By contrast, Canadians avoided the polling stations in droves this past October, with just 59% of eligible voters casting a ballot. It was the lowest turnout in our nation's history. Why? An uninspiring appeal to maintain the status quo trumped a poorly articulated green plan that carried economic consequences that no one could explain and few understood. In the middle of economic calamity no party seemed to grasp the severity of the threat to the livelihood of ordinary people. Nor was there a compelling vision presented that inspired Canadians to be Canadians. As a result, we defaulted to regionalism and provincialism, primary allegiances that continue to fragment national unity. Or we fell to apathy.
Obviously, fewer of us cared about a "no stakes election". It cost the Canadian taxpayer $300 million dollars to uphold the status quo and elect a minority government. Two years ago, 64% of eligible voters cast ballots, and the election came in at $277 million. That's almost $600 million dollars spent on the status quo.
What Obama gets that most leaders fail to understand is the power of possibility. "Yes we can" is a bold acknowlegement that the tyranny of the status quo can and must be overturned, which is the work of every Visionmaker. It is also a call to action that reaches beyond societies' dividing lines; barriers that previously appeared unassailable and prevented progress from occurring.
In the discipline of Visionmaking– which is the ongoing mission of this website to explore– the status quo is defined as "a state of stasis where there is neither motion or development and where there is no hope of change." Of course, a Visionmaker never accepts the tyranny of the status quo. He or she holds true to the firm belief that anything can be changed, ourselves included. That premise is central to Obama's promise to America.
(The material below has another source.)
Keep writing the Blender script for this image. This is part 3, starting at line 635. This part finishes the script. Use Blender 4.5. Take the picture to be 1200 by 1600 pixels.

It is a promise, however, that will be difficult to deliver given the severity and confluence of problems.
Fortunately, President-elect Obama appears to take it all in his stride. He displays grace under pressure, displays intellectual curiosity, sound judgment and the resiliency to go the distance. Add that to what Colin Powell calls a "world-class temperment" and its quite a formidable combination of gifts.
The road forward for the new leader of the free world will be filled with challenges. But those are exactly the kind of conditions that Visionmakers thrive in. Hopefully, his journey will inspire leaders at every level and in every nation to challenge the status quo with a vision for positive change that cannot be stopped by the resistance of current conditions and circumstances.